Experimenter gallery has won the 2023 Frieze London Stand Prize
© Frieze
The Frieze London Stand Prize for the best gallery presentation has this year been awarded to Experimenter, from India. The gallery, founded in 2009 by Priyanka and Prateek Raja, has two locations in Kolkata, and a further space in Mumbai, which opened last year.

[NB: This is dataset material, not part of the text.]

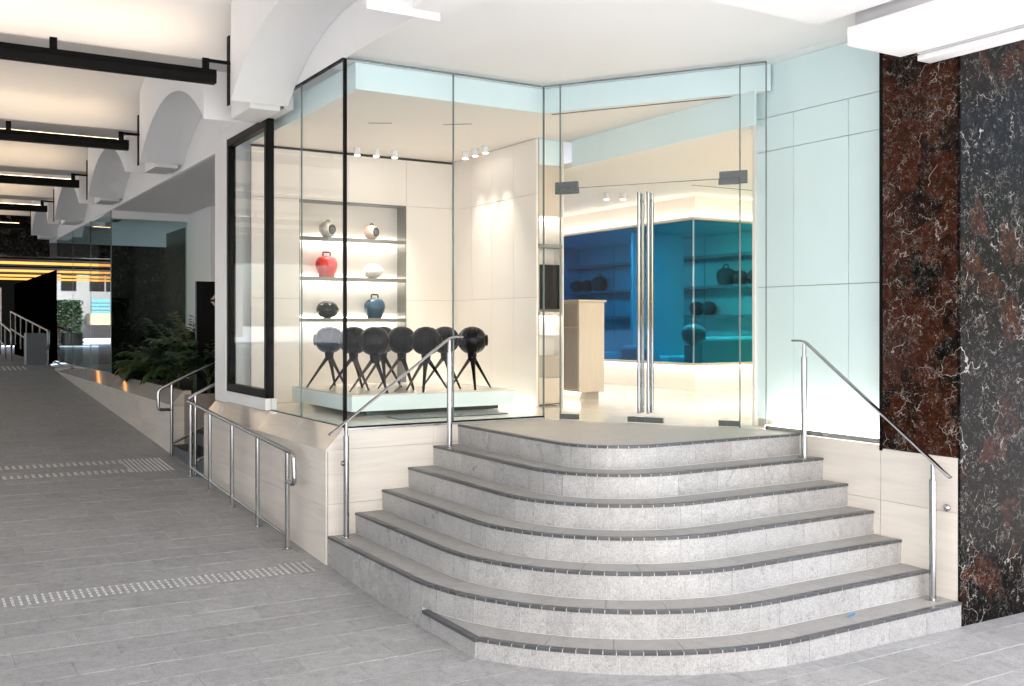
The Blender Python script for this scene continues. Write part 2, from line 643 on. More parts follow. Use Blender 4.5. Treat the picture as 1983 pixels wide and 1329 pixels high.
M['soil'] = plain('soil', (0.03, 0.022, 0.016), 0.9)
M['stem'] = plain('stem', (0.05, 0.07, 0.02), 0.6)
M['dark_plinth'] = plain('dark_green_glass', (0.035, 0.055, 0.052), 0.12, 0.0, 0.6)
M['blue_plastic'] = plain('blue_plastic', (0.02, 0.22, 0.55), 0.3)
M['far_grey'] = plain('slate_grey_block', (0.10, 0.11, 0.125), 0.5)
M['far_wall'] = plain('grey_render', (0.15, 0.15, 0.155), 0.7)
M['teal'] = plain('teal_panel', (0.06, 0.20, 0.24), 0.5)
M['cream_ext'] = plain('cream_render', (0.26, 0.23, 0.16), 0.7)
M['far_rail'] = steel('far_rail_steel', (0.16, 0.15, 0.14), 0.3)
M['blue_shelf'] = plain('grey_shelf', (0.22, 0.24, 0.25), 0.5)
M['slate_speaker'] = plain('slate_speaker', (0.045, 0.055, 0.06), 0.4)
M['stud'] = plain('tactile_stud', (0.56, 0.56, 0.55), 0.3, 0.2)


def blue_grad(nt):
    g = nt.nodes.new('ShaderNodeNewGeometry')
    s = nt.nodes.new('ShaderNodeSeparateXYZ')
    nt.links.new(g.outputs['Position'], s.inputs[0])
    # along the run of the glass: far end blue, street end teal green
    t = math_n(nt, 'SUBTRACT', s.outputs['X'], s.outputs['Y'])
    t = math_n(nt, 'MULTIPLY_ADD', t, 0.19)
    nt.nodes[-1].inputs[2].default_value = 0.85
    return ramp(nt, t, [(0.0, (0.05, 0.27, 0.50)), (0.45, (0.035, 0.37, 0.53)), (0.78, (0.11, 0.54, 0.57)), (1.0, (0.26, 0.70, 0.60))])


M['blue_glass'] = glass_mat('blue_gradient_glass', (0.1, 0.4, 0.6), 0.4, blue_grad)


# ------------------------------------------------------------------ ground
def gz(x, y):
    xx = max(-4.0, min(9.0, x))
    z = 0.05 - 0.0147 * (xx - 3.08)
    z += 0.0555 * max(0.0, min(20.0, y - 7.0))
    return z


xs = [-400, -4.0, 9.0, 400]
ys = [-400, -30, 7.0, 27.0, 400]
gv = [(x, y, gz(x, y) - 0.02) for y in ys for x in xs]
gf = []
for j in range(len(ys) - 1):
    for i in range(len(xs) - 1):
        a = j * len(xs) + i
        gf.append([a, a + 1, a + len(xs) + 1, a + len(xs)])
pavement = mesh_obj('pavement', gv, gf, M['ground'], None, origin=(0, 0, 0))
tag(pavement, 'grey tiled pavement ramping up along the arcade', kind='structure')

TW, TD, TG = 0.60, 0.30, 0.003


def tile_mesh(w, d, h=0.018, b=0.003):
    m = MB()
    hw, hd = w / 2, d / 2
    vs = [(-hw, -hd, 0), (hw, -hd, 0), (hw, hd, 0), (-hw, hd, 0),
          (-hw, -hd, h - b), (hw, -hd, h - b), (hw, hd, h - b), (-hw, hd, h - b),
          (-hw + b, -hd + b, h), (hw - b, -hd + b, h), (hw - b, hd - b, h), (-hw + b, hd - b, h)]
    fs = []
    for k in range(4):
        k2 = (k + 1) % 4
        fs.append([k, k2, 4 + k2, 4 + k])
        fs.append([4 + k, 4 + k2, 8 + k2, 8 + k])
    fs.append([8, 9, 10, 11])
    me = bpy.data.meshes.new('paving_tile')
    me.from_pydata(vs, [], fs)
    me.materials.append(M['paver'])
    return me, vs, fs


bx_ = [-2.0, 3.42, 8.9]
by_ = [2.2, 7.0, 27.0]
bv = [(x, y, gz(x, y) - 0.0045) for y in by_ for x in bx_]
mesh_obj('joint_bed', bv, [[0, 1, 4, 3], [1, 2, 5, 4], [3, 4, 7, 6]], M['bed'], pavement)
TM, TVS, TFS = tile_mesh(TW - TG, TD - TG)


def in_frame(x, y, z, mg=240):
    r = 0.8545 * x - 0.5195 * y
    f = 0.5195 * x + 0.8545 * y
    if f < 1:
        return False
    px = CX + FPX * r / f
    py = HY - FPX * (z - CAMZ) / f
    return -mg < px < 1983 + mg and -mg < py < 1329 + mg


tiles = []
row = 0
y = 2.5
while y < 27.0:
    off = (row % 2) * TW / 2 + (0.1 if row % 3 == 0 else 0.0)
    x = -1.2 + off
    while x < 8.6:
        cx_, cy_ = x + TW / 2, y + TD / 2
        ok = in_frame(cx_, cy_, gz(cx_, cy_))
        if y > 5.2 and cx_ > 3.32 and cx_ < 6.6:
            ok = False
        if cy_ > 6.2 and cx_ > 3.36:
            ok = False
        if cx_ > 6.5 and cy_ > 4.7:
            ok = False
        if ok:
            tiles.append((cx_, cy_))
        x += TW
    y += TD
    row += 1
tiles.sort(key=lambda t: t[0] ** 2 + t[1] ** 2)
rest = MB()
for i, (tx, ty) in enumerate(tiles):
    slope = 0.0555 if 7.0 < ty < 27.0 else 0.0
    rot = Matrix.Rotation(math.atan(slope), 4, 'X') @ Matrix.Rotation(math.atan(0.0147), 4, 'Y')
    dz = random.uniform(-0.0012, 0.0012) - 0.018
    if i < 290:
        o = bpy.data.objects.new('paving_tile', TM)
        COL.objects.link(o)
        o.parent = pavement
        o.matrix_local = Matrix.Translation((tx, ty, gz(tx, ty) + dz)) @ rot
    else:
        mat4 = Matrix.Translation((tx, ty, gz(tx, ty) + dz)) @ rot
        rest.add([mat4 @ Vector(v) for v in TVS], TFS)
if rest.v:
    rest.build('distant_paving_tiles', M['paver'], pavement, kind='stuff')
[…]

Experimenter’s winning stand, with its walls and carpet in hues of grey, is loosely themed around the concept of a grid, and brings together an intergenerational group of eight women artists on its roster. The grid manifests literally on the stand in the arrangement of several rows of Ayesha Sultana's signature square, monochrome works in graphite. Bani Abidi's photographs of 20th-century statesmen who drew the Radcliffe Line in 1947 to politically divide the Indian subcontinent are also presented in a fragmented grid. And a painting by Afrah Shafiq, a recent signing to the gallery, consists of three rows of squares depicting sections of 18th-century Western paintings.
Reba Hore, Untitled
Courtesy of the artist, the Seagull Foundation for the Arts and Experimenter
On a more abstract level, the grid also relates to how repetition and the act of small mark-making are present throughout the practices of Experimenter's artists, Priyanka Raja says. "Whether it's in the meditative dots of Radhika Khimji's paintings, or Bhasha Chakrabarti's reflection on the slow passing of time, there is a clear formal resonance between all the artists we represent." These lines of continuity also allow for a dialogue across centuries: a painting by Reba Hore, who was born in 1926 and died in 2008, focuses on erasure, and chimes with the overall practice of one of the gallery's youngest artists, Biraaj Dodiya, born in 1993, whose paintings are self-termed as "excavations".
Experimenter's programme is considered to be a "pace-setter" for [the South Asian region], according to a Frieze statement, and extends from exhibition-making through to talks, performances, workshops and its annual Experimenter Curators’ Hub. This is the gallery's sixth time showing at Frieze London.